Scénario 4 : Consobriété, du nouveau, mais renouvelable
Ce scénario décrit la mise en place d’un nouveau modèle économique basé sur le recyclage et l’économie circulaire. Il envisage :
• Le coût des matières premières explose, les pénuries et crises sanitaires se multiplient
• Une stratégie européenne vise à favoriser les ressources renouvelables et le recyclage
• Les modes de production se réorganisent, les partenariats et les filières de recyclage se multiplient
• Une première phase de sobriété contrainte pour les consommations
• Puis stabilisation et rentabilisation des nouveaux modes de production
• Mais dualisation de l’offre et des pratiques (biens simples et recyclables / biens complexes, peu recyclables)


4 enseignements
 Les modes de consommation actuels peuvent se maintenir à l’horizon 2030…
 …Mais ils auraient des impacts insoutenables sur les ressources et les écosystèmes
 Les modes de consommation et de production alternatifs peuvent être porteurs de nouveaux modèles de développement plus respectueux des écosystèmes.
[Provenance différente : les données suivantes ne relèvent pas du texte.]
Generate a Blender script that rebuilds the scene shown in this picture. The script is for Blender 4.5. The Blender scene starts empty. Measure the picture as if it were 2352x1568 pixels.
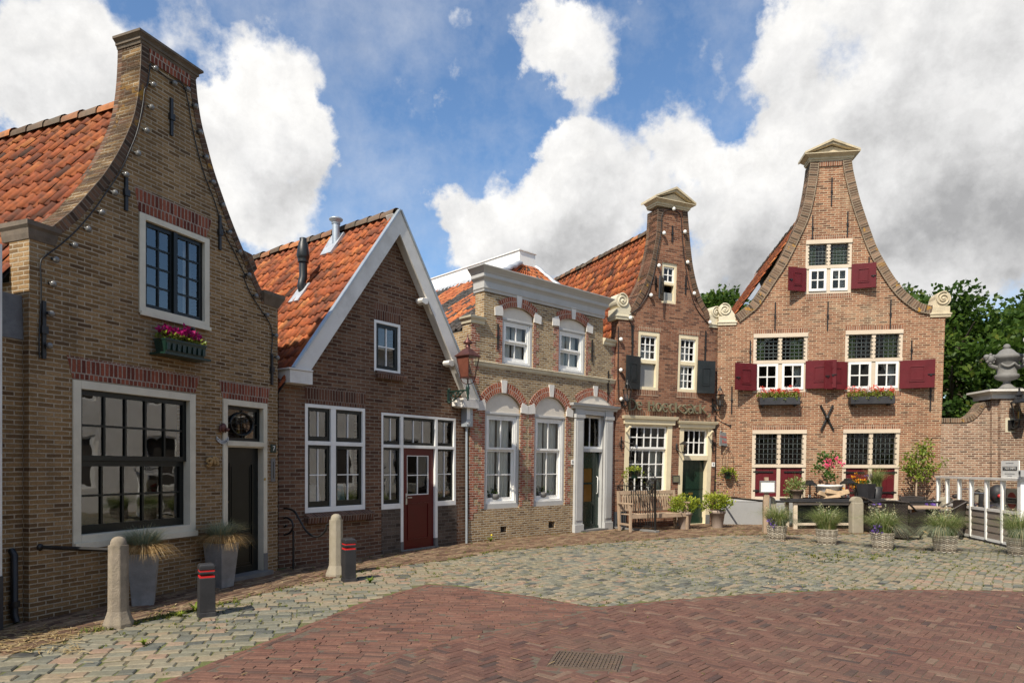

 Les leviers de ces changements d’échelle peuvent être économiques (prix des matières premières, croissance économique en berne), politiques (action des pouvoirs publics), ou sociales (volonté collective forte).
1 veille sur les tendances émergentes de consommation
Afin de prolonger les réflexions de l’étude, Futuribles International lance Vigie consom-mation, un programme de veille et d’analyse consacré à l’évolution des modes de consommation en France. Ce dispositif permet d’étudier les tendances lourdes en matière de consommation, ainsi que de repérer et d’analyser l’émergence de pratiques et de nouveaux modes de consommation, en s’interrogeant sur leurs conditions de diffusion et de pérennisation. Un accent particulier est mis sur les pratiques permettant de réduire la consommation de ressources et les impacts environnementaux.